> [EXERCISE DESCRIPTION] Using the data below, copy every line that contains the word "high".

> [DATA]

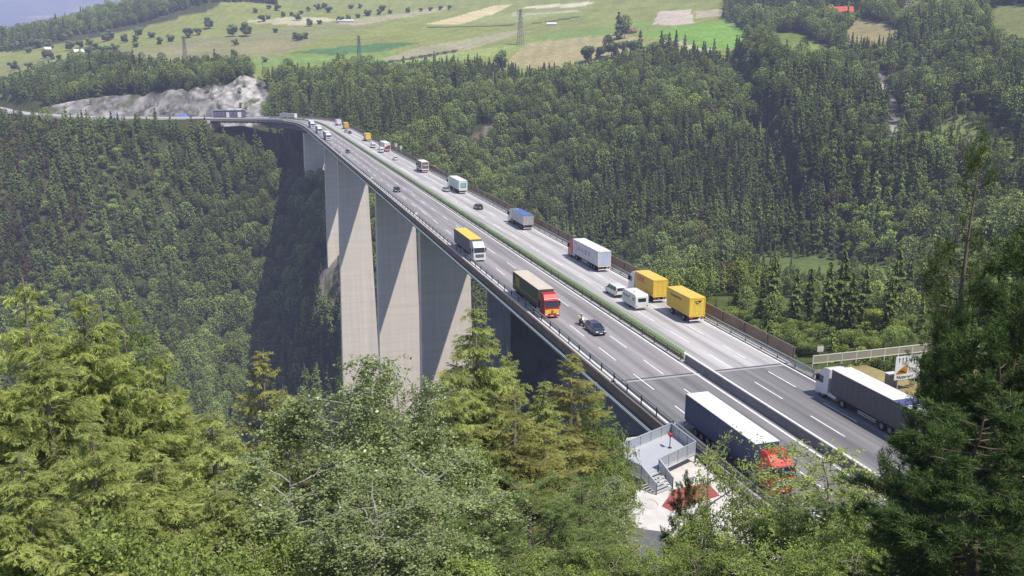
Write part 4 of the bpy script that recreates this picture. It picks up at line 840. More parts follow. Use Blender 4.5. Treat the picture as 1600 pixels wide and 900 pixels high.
# tipper with the blue cover
tl=13.2; tr=road_empty('tipper_lorry',199.8+tl/2,9.7,True,'silver tipper lorry with blue cover over its ribbed body','lorry'); h=tl/2; AL=mat('ribbed_aluminium',(.52,.52,.56),rough=.4,metal=.35,noise=.08); b=MB(); b.hexa([(-h+.15,-1.2,1.2),(-h+9.3,-1.15,1.2),(-h+9.3,1.15,1.2),(-h+.15,1.2,1.2),(-h-.02,-1.26,3.5),(-h+9.6,-1.26,3.5),(-h+9.6,1.26,3.5),(-h-.02,1.26,3.5)],AL); bo=b.build('tipper_body',tr,bevel=.03)
q=MB(); q.box(-h-.06,-h+9.7,-1.29,1.29,3.5,3.58,plain('blue_cover',(.10,.17,.42))); q.build('blue_cover',bo)
q=MB()
for i in range(9):
    for s in (-1,1): q.bar((-h+.6+i*1.05,s*1.215,1.25),(-h+.6+i*1.05,s*1.275,3.45),.1,.05,AL)
q.build('ribs',bo); q=MB()
for y in (-1.22,-.4,.4,1.22): q.bar((-h+.12,y,1.2),(-h-.05,y,3.48),.09,.1,plain('peach_post',(.70,.50,.40)))
q.build('tailgate_posts',bo); chassis(tr,-h+.2,h-1.5,(-h+1.6,-h+2.9,-h+4.2)); cab(tr,h,SILV,h=3.5)
for x in (h-1.3,h-4.3):
    for s in (-1,1): wheel(tr,x,s*1.04,.5,.34)
def deco_green(root,body,x0,x1):
    m=MB(); g=plain('green_print',(.04,.36,.22)); m.cbox((x0-.03,-.05,2.55),(.03,1.75,1.45),g); m.build('green_panel',body)
    m=MB(); m.cbox((x0-.05,.1,2.95),(.02,1.1,.12),WHT); m.cbox((x0-.05,-.1,2.6),(.02,1.3,.1),WHT); m.cbox((x0-.05,0,2.2),(.02,.9,.1),WHT); m.build('white_marks',body)
u,v=px_s(726,303); semi('white lorry with a bright green panel on its rear door',u+8.3,9.7,True,WHT,plain('greenish_white',(.60,.66,.60)),plain('white_roof',(.8,.8,.79)),rear=WHT,deco=deco_green)
def deco_brown(root,body,x0,x1):
    m=MB(); w=plain('pale_strip',(.70,.68,.62)); m.cbox((x0-.03,-.1,2.75),(.03,1.6,.3),w); m.cbox((x0-.03,0,1.25),(.05,2.5,.4),w); m.build('pale_rear_strips',body)
    m=MB(); m.box(x0,x1,-1.29,-1.275,1.12,1.42,w); m.box(x0,x1,1.275,1.29,1.12,1.42,w); m.build('pale_side_strip',body)
u,v=px_s(663,270); rigid('brown box lorry with white roof and pale strips across its rear',u+5,9.7,True,paintm('brown',(.10,.06,.05)),plain('brown',(.155,.105,.09)),plain('white_roof',(.8,.8,.79)),L=8.2,deco=deco_brown,z1=4.0,name='brown_lorry')
def deco_redrear(root,body,x0,x1):
    m=MB(); m.add([(x0-.035,1.1,1.2),(x0-.035,-1.1,1.2),(x0-.035,-1.1,3.2),(x0-.035,1.1,2.2)],[(0,1,2,3),(3,2,1,0)],RED); m.build('red_panel',body)
u,v=px_s(604,237.5); semi('white lorry with a slanting red panel on its rear',u+8.3,9.7,True,RED,plain('warm_white',(.66,.60,.56)),plain('white_roof',(.8,.8,.79)),rear=WHT,deco=deco_redrear)
u,v=px_s(597,239); van('white van with dark rear window beside the red-panelled lorry',u+2.4,v,True,WHT,high=True)
u,v=px_s(584,231.5); van('high white camper van behind the distant yellow lorry',u+2.6,v,True,WHT,name='camper_van',high=True,L=5.6)
u,v=px_s(577,221); rigid('distant bright yellow box lorry with white tail bar',u+5,9.6,True,WHT,YSIDE,YEL,L=8,rear=YEL,name='box_truck')
u,v=px_s(544,202); rigid('far orange-yellow box lorry near the bend of the bridge',u+5,9.6,True,WHT,mat('orange_side',(.55,.27,.03),rough=.5),mat('orange_roof',(.78,.52,.12),rough=.5),L=8,rear=mat('orange_rear',(.72,.38,.03),rough=.5),name='box_truck')
u,v=px_s(528,196.3); rigid('far white box lorry ahead of the orange-yellow one',u+4,9.4,True,WHT,WHT,WHT,L=8,name='box_truck')
semi('long pale lorry on the far bend of the viaduct',688,6.0,True,plain('pinkish',(.55,.48,.46)),plain('rose_grey',(.5,.46,.46)),WHT,rear=WHT)
# distant lorries towards the viewer
for (px,py),lab,sd in (((518.5,219.5),'lowest of the three far white lorries coming down the bridge',(.34,.33,.36)),((504.5,209),'middle one of the three far white lorries coming down',(.5,.48,.46)),((484,200.5),'far white lorry coming round the bend, behind two others',(.36,.36,.42))):
    u,v=px_s(px,py); semi(lab,u+8,-9.4,False,WHT,plain('far_%d'%px,sd),plain('white_roof',(.8,.8,.79)))
# motorcycle with rider
mc=road_empty('motorcycle',121.2,-7.3,False,'touring motorcycle ridden behind the dark blue estate car','motorcycle')
for x in (-.72,.78): wheel(mc,x,0,.32,.16)
q=MB(); q.tube([(.78,0,.32),(.55,0,.85),(.45,0,1.0)],[.04,.045,.04],6,GALV); q.build('fork',mc)
q=MB(); q.prism([(-.9,.75),(-.3,.72),(.1,.78),(.45,.95),(.35,1.02),(-.05,1.02),(-.3,.86),(-.85,.88)],-.16,.16,GREY,lambda z:0); q.prism([(-.35,.3),(.35,.3),(.4,.7),(-.3,.72)],-.14,.14,CHAS); q.build('body',mc,bevel=.03)
q=MB(); q.prism([(.35,.8),(.72,.85),(.78,1.05),(.5,1.38),(.46,1.36),(.55,1.05)],-.22,.22,plain('pale_fairing',(.7,.7,.66)),lambda z:(z-.8)*.15); q.build('fairing',mc)
q=MB(); q.bar((.42,-.38,1.08),(.42,.38,1.08),.04,.04,BLK); q.build('handlebar',mc); q=MB(); q.box(-1.05,-.7,-.25,.25,.9,1.25,plain('pale_case',(.75,.66,.30))); q.build('top_case',mc,bevel=.03); q=MB(); q.cyl((.79,0,.98),(.83,0,.98),.1,.1,12,LAMP); q.build('headlight',mc)
def skin(name,verts,edges,radii,m,parent=None,sub=1):
    me=bpy.data.meshes.new(name); me.from_pydata(verts,edges,[]); o=bpy.data.objects.new(name,me); col.objects.link(o); o.modifiers.new('s','SKIN'); me.update()
    for i,r in enumerate(radii): me.skin_vertices[0].data[i].radius=(r,r)
    me.skin_vertices[0].data[0].use_root=True; sb=o.modifiers.new('b','SUBSURF'); sb.levels=sub; sb.render_levels=sub
    n=bpy.data.meshes.new_from_object(o.evaluated_get(bpy.context.evaluated_depsgraph_get())); o.modifiers.clear(); o.data=n; n.materials.clear(); n.materials.append(m); n.polygons.foreach_set('use_smooth',[True]*len(n.polygons))
    if parent: o.parent=parent
    return o
pr=empty('person',mc.location,mc.rotation_euler[2],'person in a yellow jacket and white helmet riding the motorcycle','person')
V=[(-.3,0,.95),(-.27,0,1.15),(-.18,0,1.4),(-.14,0,1.5),(-.1,0,1.6),(-.28,.12,.95),(.12,.2,.85),(-.08,.2,.42),(.05,.2,.36),(-.28,-.12,.95),(.12,-.2,.85),(-.08,-.2,.42),(.05,-.2,.36),(-.16,.2,1.44),(.02,.3,1.22),(.3,.32,1.1),(.42,.3,1.1),(-.16,-.2,1.44),(.02,-.3,1.22),(.3,-.32,1.1),(.42,-.3,1.1)]
E_=[(0,1),(1,2),(2,3),(3,4),(0,5),(5,6),(6,7),(7,8),(0,9),(9,10),(10,11),(11,12),(2,13),(13,14),(14,15),(15,16),(2,17),(17,18),(18,19),(19,20)]
rd=[.16,.16,.17,.08,.075,.11,.085,.06,.05,.11,.085,.06,.05,.075,.055,.045,.045,.075,.055,.045,.045]
body=skin('body',V,E_,rd,plain('dark_trousers',(.05,.05,.06)),pr)
jk=skin('jacket',[V[i] for i in (0,1,2,13,14,15,17,18,19)],[(0,1),(1,2),(2,3),(3,4),(4,5),(2,6),(6,7),(7,8)],[.185,.185,.2,.1,.075,.06,.1,.075,.06],plain('yellow_jacket',(.72,.62,.25)),pr)
q=MB(); n=10
q.tube([(-.08,0,1.56),(-.07,0,1.63),(-.06,0,1.74),(-.06,0,1.84),(-.06,0,1.88)],[.1,.14,.15,.1,.02],12,WHT); q.build('helmet',pr,True); q=MB(); q.cbox((.08,0,1.73),(.03,.2,.1),GLS); q.build('visor',pr)
# ================================================================ NEAR TREES
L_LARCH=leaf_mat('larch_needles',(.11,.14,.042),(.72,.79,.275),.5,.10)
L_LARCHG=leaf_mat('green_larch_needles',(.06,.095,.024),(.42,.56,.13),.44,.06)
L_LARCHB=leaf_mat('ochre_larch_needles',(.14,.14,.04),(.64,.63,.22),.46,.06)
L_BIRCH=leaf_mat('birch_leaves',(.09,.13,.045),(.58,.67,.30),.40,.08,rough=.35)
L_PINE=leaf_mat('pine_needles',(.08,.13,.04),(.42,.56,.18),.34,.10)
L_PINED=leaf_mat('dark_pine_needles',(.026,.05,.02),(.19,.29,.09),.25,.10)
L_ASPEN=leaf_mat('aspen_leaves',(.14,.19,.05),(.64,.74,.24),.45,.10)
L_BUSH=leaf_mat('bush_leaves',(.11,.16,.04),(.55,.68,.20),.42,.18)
B_BIRCH=mat('birch_bark',(.46,.44,.40),rough=.8,c2=(.12,.10,.09),scale=5,stretch=(1,1,3)); B_PINE=mat('pine_bark',(.20,.165,.13),rough=.9,noise=.35,scale=5); B_GREY=mat('grey_bark',(.27,.23,.19),rough=.9,noise=.3,scale=5)
def unit(v): return v/np.maximum(1e-6,np.linalg.norm(v,axis=-1))[...,None]
def lerp_path(P,s):
    k=s*(len(P)-1); i=np.clip(k.astype(int),0,len(P)-2); f=(k-i)[:,None]; return P[i]*(1-f)+P[i+1]*f, unit(P[i+1]-P[i])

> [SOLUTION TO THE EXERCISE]
Write part 4 of the bpy script that recreates this picture. It picks up at line 840. More parts follow. Use Blender 4.5. Treat the picture as 1600 pixels wide and 900 pixels high.
u,v=px_s(597,239); van('white van with dark rear window beside the red-panelled lorry',u+2.4,v,True,WHT,high=True)
u,v=px_s(584,231.5); van('high white camper van behind the distant yellow lorry',u+2.6,v,True,WHT,name='camper_van',high=True,L=5.6)